🤖 AI Summary
This study addresses the long-overlooked indirect carbon emissions generated by the information and communications technology (ICT) sector’s support for the digitalization of high-carbon oil and gas (O&G) industries, thereby challenging prevailing underestimations of the environmental paradox inherent in green technologies. Integrating input-output and macroeconomic data from 2000 to 2022, this work systematically uncovers the previously neglected economic and technological coupling between ICT and O&G sectors and introduces the concept of “self-defeating decarbonization” to describe how digital technologies inadvertently reinforce fossil fuel activities.
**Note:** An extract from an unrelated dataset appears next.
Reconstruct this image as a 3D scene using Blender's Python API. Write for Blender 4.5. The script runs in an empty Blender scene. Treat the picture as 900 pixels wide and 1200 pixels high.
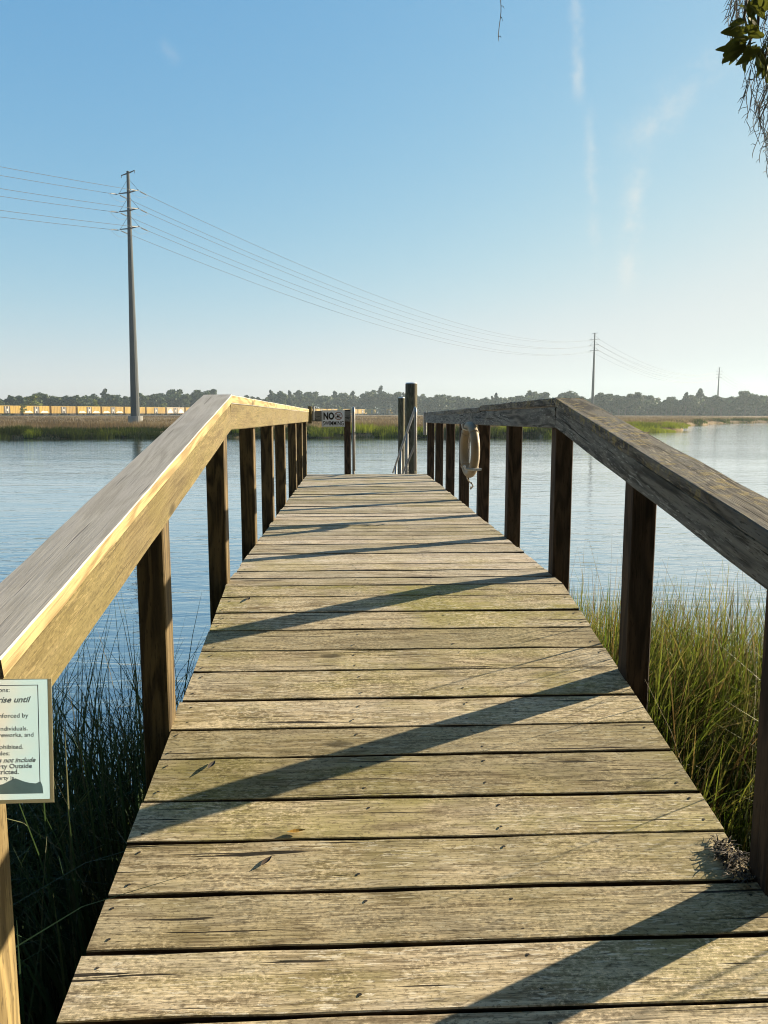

By developing a classification framework for O&G digitalization activities and an associated embodied emissions assessment methodology, the study finds that approximately 2% of annual ICT expenditures flow into O&G—a figure that in 2022 exceeded combined investments in renewable and nuclear energy by more than fourfold—thus establishing a methodological foundation for quantifying the hidden carbon costs of digital technologies.
📝 Abstract
The ICT sector has been one of the most successful and fastest-growing industry in history. While the environmental issue in this sector has mainly been addressed by assessing its footprint and, to a lesser extent, its avoided emissions or net impacts, the additional emissions from the digitalization of carbon-intensive activities, such as the Oil and Gas (O&G) sector, have rarely been discussed. By doing so, we have forgotten to count the own goals conceded over more than 20 years in the troubled relationship between the ICT and the O&G sector. Using input-output analysis and economic data ranging from 2000 to 2022, we observe that on average 2% of the annual financial flows from the ICT sector are directed towards the Oil and Gas sector. Considering the significant growth of the ICT sector during this time, O&G companies now spends a massive amount on ICT products in absolute terms. It also appears that in 2022, for each dollar going from the ICT sector to the renewable and nuclear energy industry, more than $4 go to the O&G industry. In addition, we also provide a classification of digital activities in the O&G sector to facilitate environmental assessments and present two case studies estimating potential added emissions from the digitalization of oil activities. Finally, looking at the immense growth in generative AI, we provide an exploration of causal links between the current success of GPU technology and its intricate early relationship with the O&G sector. This article lays the groundwork for defining the nature of the relationship between ICT and O&G, which predates the current hype surrounding generative AI. We provide the analytical elements needed to begin estimating the added emissions from the digitalisation of O&G.